MATERIAL PROVIDED:
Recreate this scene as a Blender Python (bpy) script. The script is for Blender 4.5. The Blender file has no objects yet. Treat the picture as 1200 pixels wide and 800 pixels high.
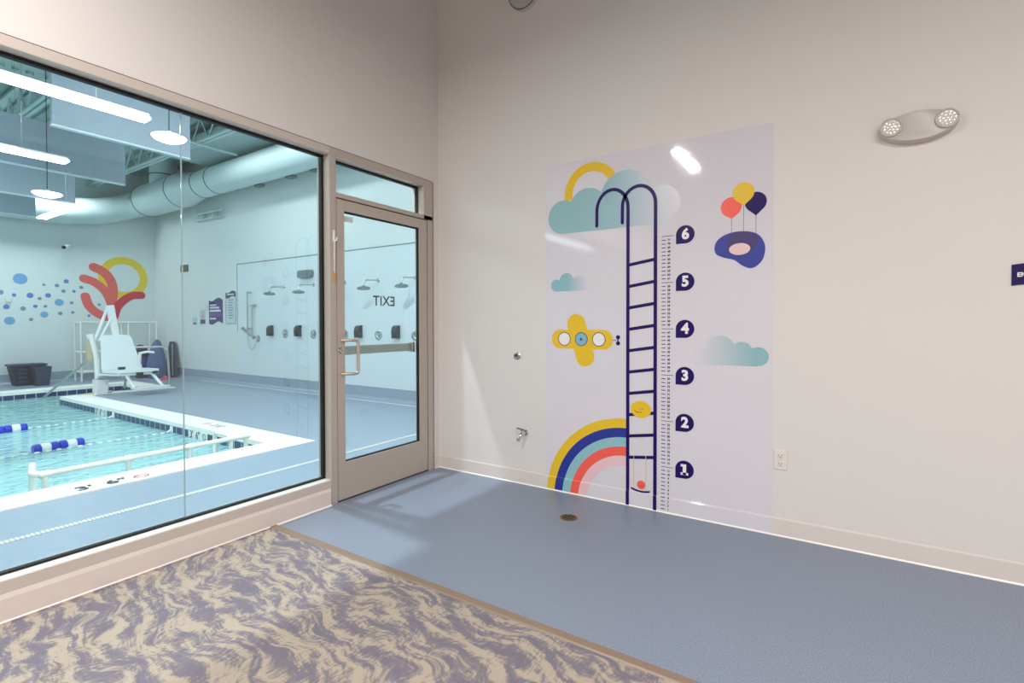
import bpy, bmesh, math, random
from mathutils import Vector, Matrix
random.seed(7)
PI = math.pi
sc = bpy.context.scene
COL = sc.collection

# ------------------------------------------------------------------ materials
def lin(c):
    r = []
    for v in c:
        v /= 255.0
        r.append(v / 12.92 if v <= .04045 else ((v + .055) / 1.055) ** 2.4)
    return r + [1.0]

MATS = {}
def mat(name, rgb=(200, 200, 200), rough=.5, metal=0.0, spec=.5, emit=None, es=0.0, alpha=None, bump=None, coat=0.0):
    if name in MATS:
        return MATS[name]
    m = bpy.data.materials.new(name)
    m.use_nodes = True
    nt = m.node_tree
    b = nt.nodes['Principled BSDF']
    b.inputs['Base Color'].default_value = lin(rgb)
    b.inputs['Roughness'].default_value = rough
    b.inputs['Metallic'].default_value = metal
    b.inputs['Specular IOR Level'].default_value = spec
    b.inputs['Coat Weight'].default_value = coat
    if emit:
        b.inputs['Emission Color'].default_value = lin(emit)
        b.inputs['Emission Strength'].default_value = es
    if bump:
        sc_, st, dist = bump
        tc = nt.nodes.new('ShaderNodeTexCoord')
        n = nt.nodes.new('ShaderNodeTexNoise')
        n.inputs['Scale'].default_value = sc_
        n.inputs['Detail'].default_value = 3
        bp = nt.nodes.new('ShaderNodeBump')
        bp.inputs['Strength'].default_value = st
        bp.inputs['Distance'].default_value = dist
        nt.links.new(tc.outputs['Object'], n.inputs['Vector'])
        nt.links.new(n.outputs['Fac'], bp.inputs['Height'])
        nt.links.new(bp.outputs['Normal'], b.inputs['Normal'])
    MATS[name] = m
    return m

def nodes(m):
    return m.node_tree, m.node_tree.nodes['Principled BSDF']

def ramp(nt, stops, interp='LINEAR'):
    r = nt.nodes.new('ShaderNodeValToRGB')
    r.color_ramp.interpolation = interp
    e = r.color_ramp.elements
    while len(e) < len(stops):
        e.new(0.5)
    for i, (p, c) in enumerate(stops):
        e[i].position = p
        e[i].color = lin(c)
    return r

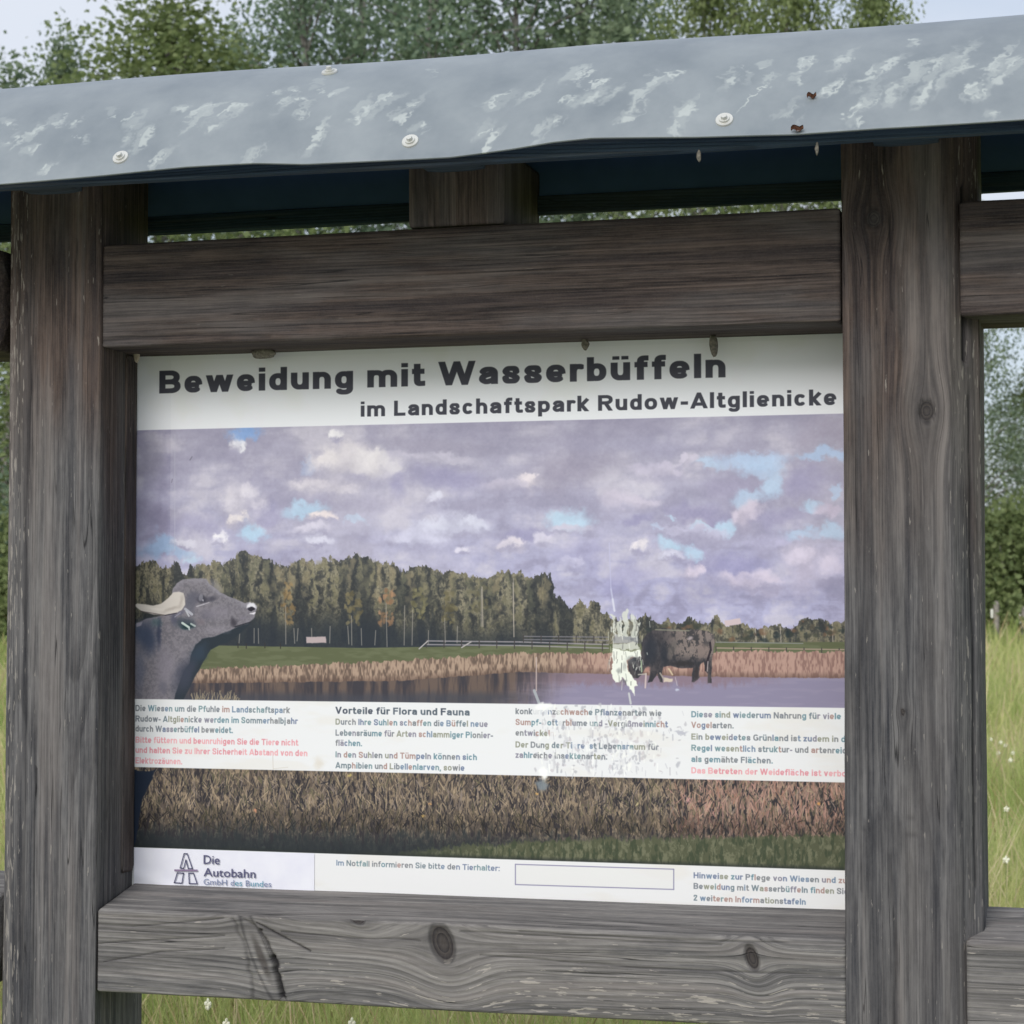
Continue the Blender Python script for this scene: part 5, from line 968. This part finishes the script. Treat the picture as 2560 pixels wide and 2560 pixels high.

DIRECTIONS:
Reproduce the listing word for word and omit its pictures.

RESPONSE TO THE EXERCISE:
Recreate this scene as a Blender Python (bpy) script. The script is for Blender 4.5. The Blender file has no objects yet. Treat the picture as 1200 pixels wide and 800 pixels high.
import bpy, bmesh, math, random
from mathutils import Vector, Matrix
random.seed(7)
PI = math.pi
sc = bpy.context.scene
COL = sc.collection

# ------------------------------------------------------------------ materials
def lin(c):
    r = []
    for v in c:
        v /= 255.0
        r.append(v / 12.92 if v <= .04045 else ((v + .055) / 1.055) ** 2.4)
    return r + [1.0]

MATS = {}
def mat(name, rgb=(200, 200, 200), rough=.5, metal=0.0, spec=.5, emit=None, es=0.0, alpha=None, bump=None, coat=0.0):
    if name in MATS:
        return MATS[name]
    m = bpy.data.materials.new(name)
    m.use_nodes = True
    nt = m.node_tree
    b = nt.nodes['Principled BSDF']
    b.inputs['Base Color'].default_value = lin(rgb)
    b.inputs['Roughness'].default_value = rough
    b.inputs['Metallic'].default_value = metal
    b.inputs['Specular IOR Level'].default_value = spec
    b.inputs['Coat Weight'].default_value = coat
    if emit:
        b.inputs['Emission Color'].default_value = lin(emit)
        b.inputs['Emission Strength'].default_value = es
    if bump:
        sc_, st, dist = bump
        tc = nt.nodes.new('ShaderNodeTexCoord')
        n = nt.nodes.new('ShaderNodeTexNoise')
        n.inputs['Scale'].default_value = sc_
        n.inputs['Detail'].default_value = 3
        bp = nt.nodes.new('ShaderNodeBump')
        bp.inputs['Strength'].default_value = st
        bp.inputs['Distance'].default_value = dist
        nt.links.new(tc.outputs['Object'], n.inputs['Vector'])
        nt.links.new(n.outputs['Fac'], bp.inputs['Height'])
        nt.links.new(bp.outputs['Normal'], b.inputs['Normal'])
    MATS[name] = m
    return m

def nodes(m):
    return m.node_tree, m.node_tree.nodes['Principled BSDF']

def ramp(nt, stops, interp='LINEAR'):
    r = nt.nodes.new('ShaderNodeValToRGB')
    r.color_ramp.interpolation = interp
    e = r.color_ramp.elements
    while len(e) < len(stops):
        e.new(0.5)
    for i, (p, c) in enumerate(stops):
        e[i].position = p
        e[i].color = lin(c)
    return r

Continue the Blender Python script for this scene: part 5, from line 968. This part finishes the script. Treat the picture as 2560 pixels wide and 2560 pixels high.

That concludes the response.